La Corte di Cassazione, con ordinanza n. 27106 del 18 ottobre 2024, ha finalmente chiarito che la clausola di salvaguardia, solitamente prevista nei contratti di finanziamento per evitare che l’istituto di credito applichi interessi (soprattutto) di mora usurari, non è idonea a escludere in radice l’usurarietà originaria degli interessi (sia corrispettivi che di mora).
In particolare, la Corte ha precisato che «una clausola di salvaguardia può essere stipulata esclusivamente per tutelare la validità di quanto non sia già nullo, rispetto alla sopravvenuta modifica del tasso – caratterizzata dal suo movimento fisiologico – che, in assenza di tale clausola, renderebbe nullo il contratto».
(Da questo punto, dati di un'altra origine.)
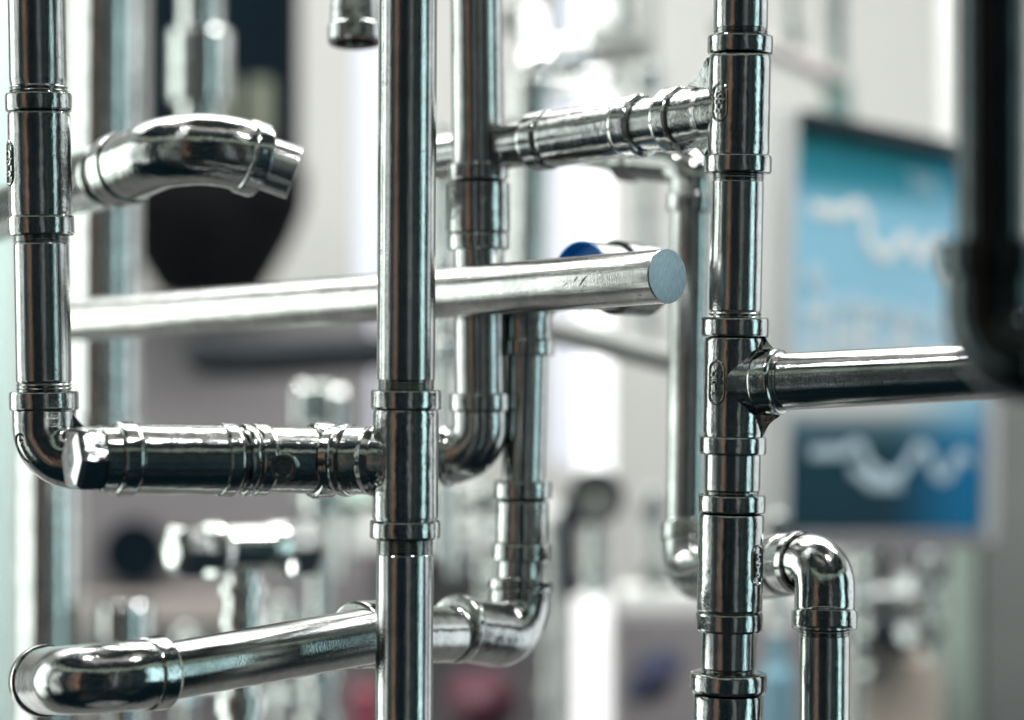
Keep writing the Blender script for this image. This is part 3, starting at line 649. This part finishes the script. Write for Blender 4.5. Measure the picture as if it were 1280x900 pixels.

In definitiva, la clausola di salvaguardia può essere validamente stipulata solo per garantire la validità di clausole non affette da nullità originaria, in relazione a variazioni sopravvenute del tasso di interesse, come i movimenti dell’Euribor, che potrebbero altrimenti renderle nulle. Diversamente opinando, si dovrebbe sostenere che la clausola di salvaguardia possa sanare un vizio di nullità originaria derivante dalla pattuizione di un tasso illecito per gli interessi moratori, il che è incompatibile con il carattere imperativo della normativa sull’usura.
Infine, la clausola sugli interessi di mora deve essere considerata separata e autonoma rispetto alla clausola di salvaguardia. Qualora essa contrasti con i limiti di legge, è nulla indipendentemente dalla clausola di salvaguardia, che non può conferire effetti sananti ab origine (Cass. n. 27106/2024).